3D scene scripts:
'''

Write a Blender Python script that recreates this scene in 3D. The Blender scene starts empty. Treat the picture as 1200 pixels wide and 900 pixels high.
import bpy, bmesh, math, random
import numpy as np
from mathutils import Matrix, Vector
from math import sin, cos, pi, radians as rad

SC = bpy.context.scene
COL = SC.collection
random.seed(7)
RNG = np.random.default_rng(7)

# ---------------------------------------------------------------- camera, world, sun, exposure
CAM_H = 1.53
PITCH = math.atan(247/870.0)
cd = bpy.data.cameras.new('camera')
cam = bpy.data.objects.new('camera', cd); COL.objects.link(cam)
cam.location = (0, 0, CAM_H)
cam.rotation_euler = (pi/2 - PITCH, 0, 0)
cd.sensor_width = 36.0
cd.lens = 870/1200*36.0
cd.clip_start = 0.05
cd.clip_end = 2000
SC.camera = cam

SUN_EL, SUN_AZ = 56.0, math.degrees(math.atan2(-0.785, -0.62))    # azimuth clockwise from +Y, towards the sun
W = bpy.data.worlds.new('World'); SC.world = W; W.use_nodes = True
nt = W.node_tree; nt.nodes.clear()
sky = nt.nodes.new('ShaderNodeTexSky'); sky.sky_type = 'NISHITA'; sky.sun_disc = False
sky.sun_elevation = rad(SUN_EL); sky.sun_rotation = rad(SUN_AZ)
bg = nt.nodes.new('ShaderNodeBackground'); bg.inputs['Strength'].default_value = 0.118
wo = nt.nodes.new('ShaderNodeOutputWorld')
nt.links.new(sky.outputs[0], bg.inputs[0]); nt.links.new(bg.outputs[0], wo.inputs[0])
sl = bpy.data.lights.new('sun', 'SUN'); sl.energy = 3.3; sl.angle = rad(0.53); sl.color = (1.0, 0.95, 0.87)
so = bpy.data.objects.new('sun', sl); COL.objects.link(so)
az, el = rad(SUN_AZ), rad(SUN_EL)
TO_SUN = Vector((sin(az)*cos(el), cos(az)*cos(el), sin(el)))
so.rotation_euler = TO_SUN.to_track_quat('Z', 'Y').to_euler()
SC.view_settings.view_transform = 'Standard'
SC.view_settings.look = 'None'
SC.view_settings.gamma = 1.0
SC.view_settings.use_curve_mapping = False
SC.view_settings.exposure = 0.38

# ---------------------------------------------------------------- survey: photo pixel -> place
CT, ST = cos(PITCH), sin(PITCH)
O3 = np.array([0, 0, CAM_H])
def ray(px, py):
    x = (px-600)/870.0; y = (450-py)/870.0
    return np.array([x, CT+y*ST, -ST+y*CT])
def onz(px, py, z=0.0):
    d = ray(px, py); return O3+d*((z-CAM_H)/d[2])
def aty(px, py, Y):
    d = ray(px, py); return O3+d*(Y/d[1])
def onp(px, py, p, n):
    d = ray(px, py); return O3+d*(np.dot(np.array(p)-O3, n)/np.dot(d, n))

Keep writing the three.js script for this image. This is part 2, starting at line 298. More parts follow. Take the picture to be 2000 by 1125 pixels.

'''

Nothing should be left out: return all of the records exactly.

Write a Blender Python script that recreates this scene in 3D. The Blender scene starts empty. Treat the picture as 1200 pixels wide and 900 pixels high.
import bpy, bmesh, math, random
import numpy as np
from mathutils import Matrix, Vector
from math import sin, cos, pi, radians as rad

SC = bpy.context.scene
COL = SC.collection
random.seed(7)
RNG = np.random.default_rng(7)

# ---------------------------------------------------------------- camera, world, sun, exposure
CAM_H = 1.53
PITCH = math.atan(247/870.0)
cd = bpy.data.cameras.new('camera')
cam = bpy.data.objects.new('camera', cd); COL.objects.link(cam)
cam.location = (0, 0, CAM_H)
cam.rotation_euler = (pi/2 - PITCH, 0, 0)
cd.sensor_width = 36.0
cd.lens = 870/1200*36.0
cd.clip_start = 0.05
cd.clip_end = 2000
SC.camera = cam

SUN_EL, SUN_AZ = 56.0, math.degrees(math.atan2(-0.785, -0.62))    # azimuth clockwise from +Y, towards the sun
W = bpy.data.worlds.new('World'); SC.world = W; W.use_nodes = True
nt = W.node_tree; nt.nodes.clear()
sky = nt.nodes.new('ShaderNodeTexSky'); sky.sky_type = 'NISHITA'; sky.sun_disc = False
sky.sun_elevation = rad(SUN_EL); sky.sun_rotation = rad(SUN_AZ)
bg = nt.nodes.new('ShaderNodeBackground'); bg.inputs['Strength'].default_value = 0.118
wo = nt.nodes.new('ShaderNodeOutputWorld')
nt.links.new(sky.outputs[0], bg.inputs[0]); nt.links.new(bg.outputs[0], wo.inputs[0])
sl = bpy.data.lights.new('sun', 'SUN'); sl.energy = 3.3; sl.angle = rad(0.53); sl.color = (1.0, 0.95, 0.87)
so = bpy.data.objects.new('sun', sl); COL.objects.link(so)
az, el = rad(SUN_AZ), rad(SUN_EL)
TO_SUN = Vector((sin(az)*cos(el), cos(az)*cos(el), sin(el)))
so.rotation_euler = TO_SUN.to_track_quat('Z', 'Y').to_euler()
SC.view_settings.view_transform = 'Standard'
SC.view_settings.look = 'None'
SC.view_settings.gamma = 1.0
SC.view_settings.use_curve_mapping = False
SC.view_settings.exposure = 0.38

# ---------------------------------------------------------------- survey: photo pixel -> place
CT, ST = cos(PITCH), sin(PITCH)
O3 = np.array([0, 0, CAM_H])
def ray(px, py):
    x = (px-600)/870.0; y = (450-py)/870.0
    return np.array([x, CT+y*ST, -ST+y*CT])
def onz(px, py, z=0.0):
    d = ray(px, py); return O3+d*((z-CAM_H)/d[2])
def aty(px, py, Y):
    d = ray(px, py); return O3+d*(Y/d[1])
def onp(px, py, p, n):
    d = ray(px, py); return O3+d*(np.dot(np.array(p)-O3, n)/np.dot(d, n))

Keep writing the three.js script for this image. This is part 2, starting at line 298. More parts follow. Take the picture to be 2000 by 1125 pixels.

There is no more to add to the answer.